Big Brother Watch and Jones argue that the use of AFR violates Articles 8, 10 and 11 of the ECHR. Article 8, as mentioned earlier, enumerates certain privacy rights. Articles 10 and 11 declare the individual rights to freedom of expression and freedom of peaceful assembly and association, which mirror the First Amendment to the U.S. Constitution. The letters allege that use of AFR interferes with these rights by retaining sensitive biometric data and location information for an indeterminate period of time (police reports have varied on that subject).

In July 2019, the Metropolitan Police announced that it had completed its trials of AFR and was considering potential implementation. Big Brother Watch chose to stay its challenge, to see if the Metropolitan Police would voluntarily end or restrict its usage. The Metropolitan Police has now chosen to begin operational usage of AFR, targeted at “serious crime” like “serious violence, gun and knife crime, [and] child sexual exploitation.” In response, Big Brother Watch declared that it will continue its legal challenge. It is also likely to continue its work with Lord Clement-Jones, chair of the House of Lords Artificial Intelligence Committee, to propose a bill that would place a moratorium on the use of AFR in public places and require the secretary of state to undertake a review of the use of AFR in public places.

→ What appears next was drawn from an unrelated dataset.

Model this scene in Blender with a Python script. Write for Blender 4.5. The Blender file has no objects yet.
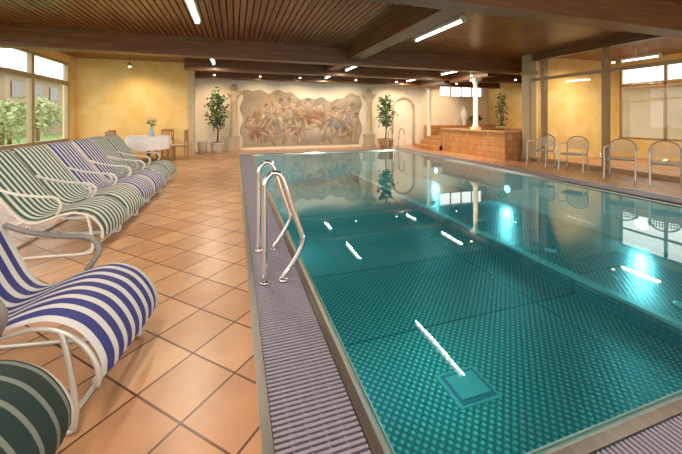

The state of facial surveillance in the United Kingdom can give Americans a glimpse of how AFR might be implemented and used in the United States. The adjudication of the Big Brother Watch challenge, much like the Bridges decision, might provide some new perspective on what kinds of uses of AFR do or don’t match up to legal standards for privacy (albeit European ones). At this time, despite the U.S. Supreme Court’s comments in Jones and Carpenter that individuals hold some privacy interest in the sum of their movements in public, the Fourth Amendment does not appear to regulate the use of AFR. If U.S. courts refrain from extending Fourth Amendment protections to particular uses of AFR, the regulatory regime that emerges in the United Kingdom could provide helpful inspiration for regulating the use of AFR in the United States.